Governance Assessment
- Strengths: Independent status; chairs Nominating & Corporate Governance; designated audit committee financial expert; serves on Audit Committee; board and committee attendance thresholds met; equity grants align director incentives with shareholders; stock ownership guidelines enforced; anti-hedging and clawback frameworks in place. These support board effectiveness and investor confidence.
- Watch items: Time commitments as a sitting public company CFO (HVT) while serving on GTN’s Audit and Executive Committees; however, no related-party transactions involving Hare are disclosed, and the Board affirms his independence.
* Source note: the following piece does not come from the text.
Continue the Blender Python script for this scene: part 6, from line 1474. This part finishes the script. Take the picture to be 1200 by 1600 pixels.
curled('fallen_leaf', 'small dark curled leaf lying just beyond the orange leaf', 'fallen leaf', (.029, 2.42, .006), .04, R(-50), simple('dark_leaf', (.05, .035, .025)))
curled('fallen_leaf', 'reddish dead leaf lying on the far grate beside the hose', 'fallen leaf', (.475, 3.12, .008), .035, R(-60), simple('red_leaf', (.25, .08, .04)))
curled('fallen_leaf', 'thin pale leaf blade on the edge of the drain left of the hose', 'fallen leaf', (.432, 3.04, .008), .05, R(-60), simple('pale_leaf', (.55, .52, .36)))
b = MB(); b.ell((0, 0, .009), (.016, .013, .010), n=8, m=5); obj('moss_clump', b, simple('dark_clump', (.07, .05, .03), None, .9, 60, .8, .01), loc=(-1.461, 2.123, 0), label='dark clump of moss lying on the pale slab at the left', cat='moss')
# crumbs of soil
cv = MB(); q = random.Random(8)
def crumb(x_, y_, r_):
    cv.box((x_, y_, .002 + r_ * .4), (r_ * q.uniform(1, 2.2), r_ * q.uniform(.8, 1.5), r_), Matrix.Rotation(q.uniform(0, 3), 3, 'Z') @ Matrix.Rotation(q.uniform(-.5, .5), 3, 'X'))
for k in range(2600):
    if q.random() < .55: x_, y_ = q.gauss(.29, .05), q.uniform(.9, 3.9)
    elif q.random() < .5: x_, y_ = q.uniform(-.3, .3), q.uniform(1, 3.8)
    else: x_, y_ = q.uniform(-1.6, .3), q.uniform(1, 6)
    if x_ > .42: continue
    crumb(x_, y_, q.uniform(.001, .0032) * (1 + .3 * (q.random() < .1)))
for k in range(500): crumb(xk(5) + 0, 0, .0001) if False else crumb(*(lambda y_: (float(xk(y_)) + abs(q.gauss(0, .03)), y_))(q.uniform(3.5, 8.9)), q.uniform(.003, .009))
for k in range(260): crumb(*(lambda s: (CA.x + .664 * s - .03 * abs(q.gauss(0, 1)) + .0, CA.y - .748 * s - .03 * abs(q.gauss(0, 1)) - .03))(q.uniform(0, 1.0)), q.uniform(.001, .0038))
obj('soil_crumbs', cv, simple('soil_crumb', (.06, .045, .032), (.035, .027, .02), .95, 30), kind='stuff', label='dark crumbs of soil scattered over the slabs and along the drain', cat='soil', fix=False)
- Related-party environment: The proxy discloses a related-party headquarters lease with entities controlled by a significant shareholder related to GTN’s Executive Chairman; the Audit Committee (on which Hare serves) oversees such matters per charter—no Hare-specific conflicts disclosed.
Overall signal: Hare brings strong finance oversight and governance leadership with confirmed independence and adequate engagement; no Hare-specific red flags surfaced in the latest proxy.